**PROVIDED RECORDS**

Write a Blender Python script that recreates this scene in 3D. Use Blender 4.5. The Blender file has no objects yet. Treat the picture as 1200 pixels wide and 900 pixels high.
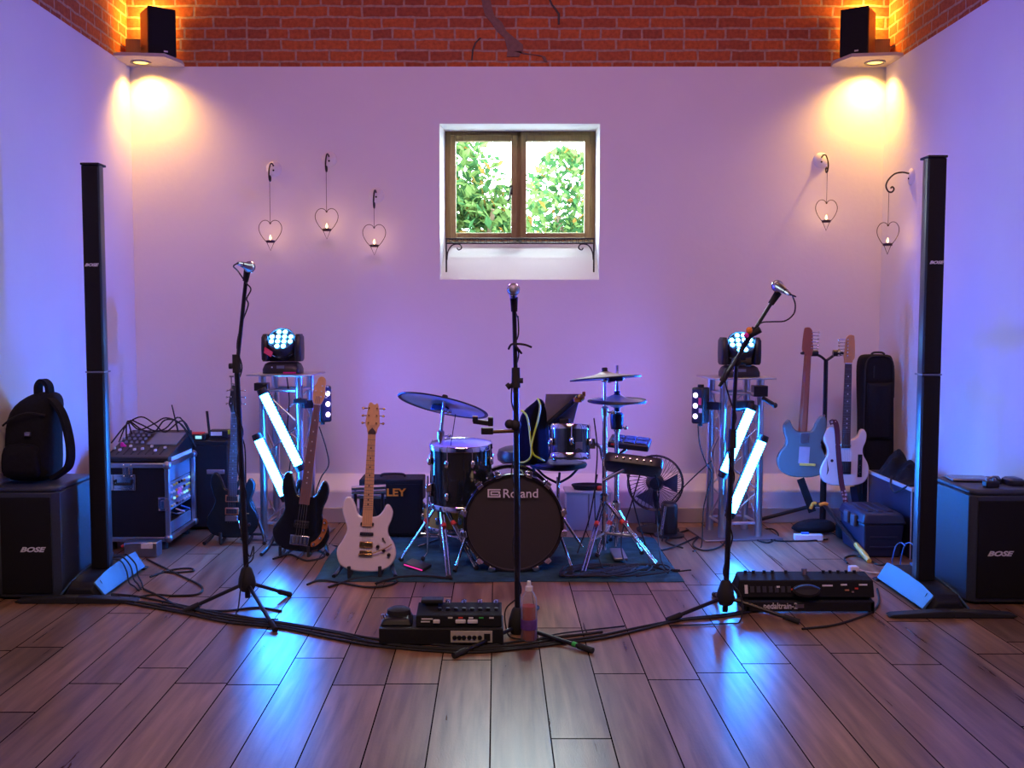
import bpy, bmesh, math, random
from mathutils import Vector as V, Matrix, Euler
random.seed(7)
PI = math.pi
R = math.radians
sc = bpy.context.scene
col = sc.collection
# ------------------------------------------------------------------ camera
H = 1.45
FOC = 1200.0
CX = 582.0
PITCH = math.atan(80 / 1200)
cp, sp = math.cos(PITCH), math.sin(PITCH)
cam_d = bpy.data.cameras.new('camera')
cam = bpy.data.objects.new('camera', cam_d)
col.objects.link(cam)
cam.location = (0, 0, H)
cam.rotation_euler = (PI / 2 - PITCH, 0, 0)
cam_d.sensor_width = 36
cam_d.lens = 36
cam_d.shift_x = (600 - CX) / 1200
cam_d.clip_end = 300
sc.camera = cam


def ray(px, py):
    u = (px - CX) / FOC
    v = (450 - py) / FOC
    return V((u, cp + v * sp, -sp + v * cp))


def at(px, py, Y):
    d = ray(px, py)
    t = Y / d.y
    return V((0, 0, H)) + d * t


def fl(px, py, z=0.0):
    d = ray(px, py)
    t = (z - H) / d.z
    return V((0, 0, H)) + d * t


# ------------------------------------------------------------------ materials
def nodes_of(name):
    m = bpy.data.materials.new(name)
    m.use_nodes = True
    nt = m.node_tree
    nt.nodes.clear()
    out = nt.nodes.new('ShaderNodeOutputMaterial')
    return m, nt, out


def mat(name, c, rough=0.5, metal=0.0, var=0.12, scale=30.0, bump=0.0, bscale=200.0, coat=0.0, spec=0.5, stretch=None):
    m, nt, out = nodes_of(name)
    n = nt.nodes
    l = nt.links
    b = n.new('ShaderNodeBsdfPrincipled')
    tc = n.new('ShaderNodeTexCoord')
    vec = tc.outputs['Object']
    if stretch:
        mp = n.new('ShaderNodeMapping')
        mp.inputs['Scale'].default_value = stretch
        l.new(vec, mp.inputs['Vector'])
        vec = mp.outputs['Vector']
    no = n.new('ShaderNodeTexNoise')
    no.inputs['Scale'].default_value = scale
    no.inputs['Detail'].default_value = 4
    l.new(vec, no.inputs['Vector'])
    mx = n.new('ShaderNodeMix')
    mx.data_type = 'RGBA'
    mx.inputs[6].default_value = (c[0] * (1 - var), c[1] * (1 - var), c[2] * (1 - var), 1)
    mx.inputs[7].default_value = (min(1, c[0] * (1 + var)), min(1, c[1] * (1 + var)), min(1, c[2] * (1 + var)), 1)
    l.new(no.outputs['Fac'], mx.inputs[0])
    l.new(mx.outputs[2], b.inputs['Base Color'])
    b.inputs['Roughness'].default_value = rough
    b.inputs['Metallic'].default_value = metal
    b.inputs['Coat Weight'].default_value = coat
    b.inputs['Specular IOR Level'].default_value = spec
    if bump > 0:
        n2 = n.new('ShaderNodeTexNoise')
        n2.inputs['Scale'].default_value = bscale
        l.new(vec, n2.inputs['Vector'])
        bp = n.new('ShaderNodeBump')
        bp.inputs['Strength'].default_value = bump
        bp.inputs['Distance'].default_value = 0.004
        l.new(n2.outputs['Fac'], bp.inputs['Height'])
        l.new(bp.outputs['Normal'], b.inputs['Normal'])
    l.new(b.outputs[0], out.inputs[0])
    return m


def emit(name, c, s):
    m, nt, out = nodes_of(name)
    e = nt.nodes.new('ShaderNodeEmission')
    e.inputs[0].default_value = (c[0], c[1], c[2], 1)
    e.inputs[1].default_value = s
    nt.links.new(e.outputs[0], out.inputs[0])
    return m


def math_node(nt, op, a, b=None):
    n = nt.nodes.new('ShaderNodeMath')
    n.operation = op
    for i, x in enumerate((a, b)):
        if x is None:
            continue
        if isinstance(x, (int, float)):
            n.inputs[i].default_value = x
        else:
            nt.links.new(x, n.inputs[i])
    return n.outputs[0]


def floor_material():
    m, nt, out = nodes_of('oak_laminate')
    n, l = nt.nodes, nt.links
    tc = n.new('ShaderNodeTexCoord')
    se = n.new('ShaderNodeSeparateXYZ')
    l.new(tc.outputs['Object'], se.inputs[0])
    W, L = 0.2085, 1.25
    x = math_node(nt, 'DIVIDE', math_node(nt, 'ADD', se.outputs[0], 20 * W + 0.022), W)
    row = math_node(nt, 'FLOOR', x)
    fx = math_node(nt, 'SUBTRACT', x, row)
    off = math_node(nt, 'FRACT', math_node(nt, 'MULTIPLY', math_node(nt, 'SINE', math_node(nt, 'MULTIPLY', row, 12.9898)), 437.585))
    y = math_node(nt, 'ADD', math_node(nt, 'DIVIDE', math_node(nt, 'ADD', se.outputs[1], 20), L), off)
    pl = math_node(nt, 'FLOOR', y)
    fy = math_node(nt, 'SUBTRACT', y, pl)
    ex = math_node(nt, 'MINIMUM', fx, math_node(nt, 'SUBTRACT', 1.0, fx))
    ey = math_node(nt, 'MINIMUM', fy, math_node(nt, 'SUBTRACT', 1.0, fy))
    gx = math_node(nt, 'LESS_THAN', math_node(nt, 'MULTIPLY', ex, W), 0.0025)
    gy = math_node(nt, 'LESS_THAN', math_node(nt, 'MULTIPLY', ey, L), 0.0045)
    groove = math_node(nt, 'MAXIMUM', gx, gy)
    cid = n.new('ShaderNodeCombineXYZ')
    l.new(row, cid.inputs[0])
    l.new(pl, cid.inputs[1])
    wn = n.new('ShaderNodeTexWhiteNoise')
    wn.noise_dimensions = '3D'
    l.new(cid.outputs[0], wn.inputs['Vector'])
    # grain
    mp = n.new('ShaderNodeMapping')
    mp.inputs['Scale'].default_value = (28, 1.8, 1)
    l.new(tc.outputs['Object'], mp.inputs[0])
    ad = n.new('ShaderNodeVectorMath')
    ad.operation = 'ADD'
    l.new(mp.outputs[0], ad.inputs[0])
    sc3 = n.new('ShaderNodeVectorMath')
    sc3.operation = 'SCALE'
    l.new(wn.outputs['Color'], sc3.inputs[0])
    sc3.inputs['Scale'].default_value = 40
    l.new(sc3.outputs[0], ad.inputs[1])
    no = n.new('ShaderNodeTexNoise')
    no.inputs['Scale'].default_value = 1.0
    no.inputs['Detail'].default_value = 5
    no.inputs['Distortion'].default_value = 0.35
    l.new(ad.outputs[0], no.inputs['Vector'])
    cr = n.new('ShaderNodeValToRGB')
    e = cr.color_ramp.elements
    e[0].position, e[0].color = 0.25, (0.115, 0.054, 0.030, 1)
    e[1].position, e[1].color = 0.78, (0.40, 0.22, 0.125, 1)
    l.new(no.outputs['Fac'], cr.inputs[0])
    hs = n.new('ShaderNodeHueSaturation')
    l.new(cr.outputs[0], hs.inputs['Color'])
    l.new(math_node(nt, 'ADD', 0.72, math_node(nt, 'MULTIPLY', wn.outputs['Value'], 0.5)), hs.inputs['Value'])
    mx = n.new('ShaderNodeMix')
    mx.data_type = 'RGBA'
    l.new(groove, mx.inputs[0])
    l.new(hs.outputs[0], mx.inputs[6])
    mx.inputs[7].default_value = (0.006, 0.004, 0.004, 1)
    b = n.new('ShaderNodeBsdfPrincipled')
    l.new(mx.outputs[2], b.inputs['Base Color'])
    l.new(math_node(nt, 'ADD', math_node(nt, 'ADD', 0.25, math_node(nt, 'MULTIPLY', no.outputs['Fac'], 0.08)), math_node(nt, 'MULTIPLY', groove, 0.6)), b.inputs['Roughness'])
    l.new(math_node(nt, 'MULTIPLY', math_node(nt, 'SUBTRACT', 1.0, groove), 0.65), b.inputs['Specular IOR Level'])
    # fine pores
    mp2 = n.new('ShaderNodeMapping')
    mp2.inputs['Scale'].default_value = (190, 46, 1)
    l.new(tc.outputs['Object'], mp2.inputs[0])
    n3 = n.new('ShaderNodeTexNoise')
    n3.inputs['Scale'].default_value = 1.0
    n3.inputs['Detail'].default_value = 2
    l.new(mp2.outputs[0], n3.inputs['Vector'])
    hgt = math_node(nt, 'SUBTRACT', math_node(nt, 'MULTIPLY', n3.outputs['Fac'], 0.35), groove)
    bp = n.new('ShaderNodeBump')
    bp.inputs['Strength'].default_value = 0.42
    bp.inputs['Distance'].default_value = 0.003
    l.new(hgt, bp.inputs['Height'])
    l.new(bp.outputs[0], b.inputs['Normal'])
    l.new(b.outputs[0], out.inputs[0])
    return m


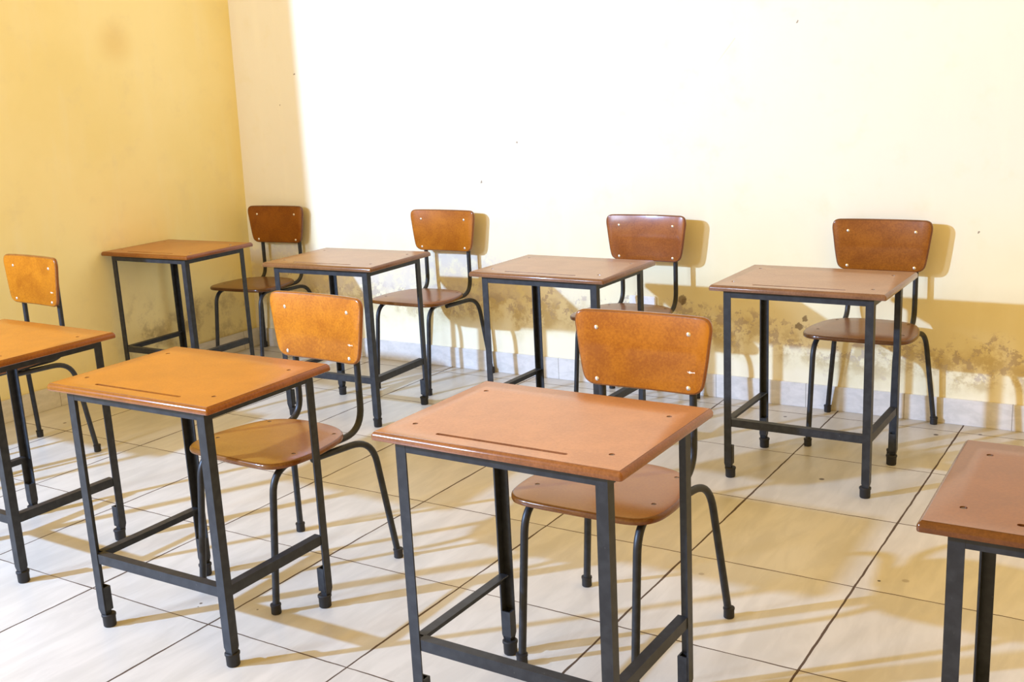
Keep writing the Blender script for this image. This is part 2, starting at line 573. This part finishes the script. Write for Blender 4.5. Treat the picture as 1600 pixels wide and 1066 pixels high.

**GOAL**
Without the pictures, repeat the entries above line by line, from the first through the one that contains "return m, nt, out", both ends included.

**EXERCISE RESULT**
Write a Blender Python script that recreates this scene in 3D. Use Blender 4.5. The Blender file has no objects yet. Treat the picture as 1200 pixels wide and 900 pixels high.
import bpy, bmesh, math, random
from mathutils import Vector as V, Matrix, Euler
random.seed(7)
PI = math.pi
R = math.radians
sc = bpy.context.scene
col = sc.collection
# ------------------------------------------------------------------ camera
H = 1.45
FOC = 1200.0
CX = 582.0
PITCH = math.atan(80 / 1200)
cp, sp = math.cos(PITCH), math.sin(PITCH)
cam_d = bpy.data.cameras.new('camera')
cam = bpy.data.objects.new('camera', cam_d)
col.objects.link(cam)
cam.location = (0, 0, H)
cam.rotation_euler = (PI / 2 - PITCH, 0, 0)
cam_d.sensor_width = 36
cam_d.lens = 36
cam_d.shift_x = (600 - CX) / 1200
cam_d.clip_end = 300
sc.camera = cam


def ray(px, py):
    u = (px - CX) / FOC
    v = (450 - py) / FOC
    return V((u, cp + v * sp, -sp + v * cp))


def at(px, py, Y):
    d = ray(px, py)
    t = Y / d.y
    return V((0, 0, H)) + d * t


def fl(px, py, z=0.0):
    d = ray(px, py)
    t = (z - H) / d.z
    return V((0, 0, H)) + d * t


# ------------------------------------------------------------------ materials
def nodes_of(name):
    m = bpy.data.materials.new(name)
    m.use_nodes = True
    nt = m.node_tree
    nt.nodes.clear()
    out = nt.nodes.new('ShaderNodeOutputMaterial')
    return m, nt, out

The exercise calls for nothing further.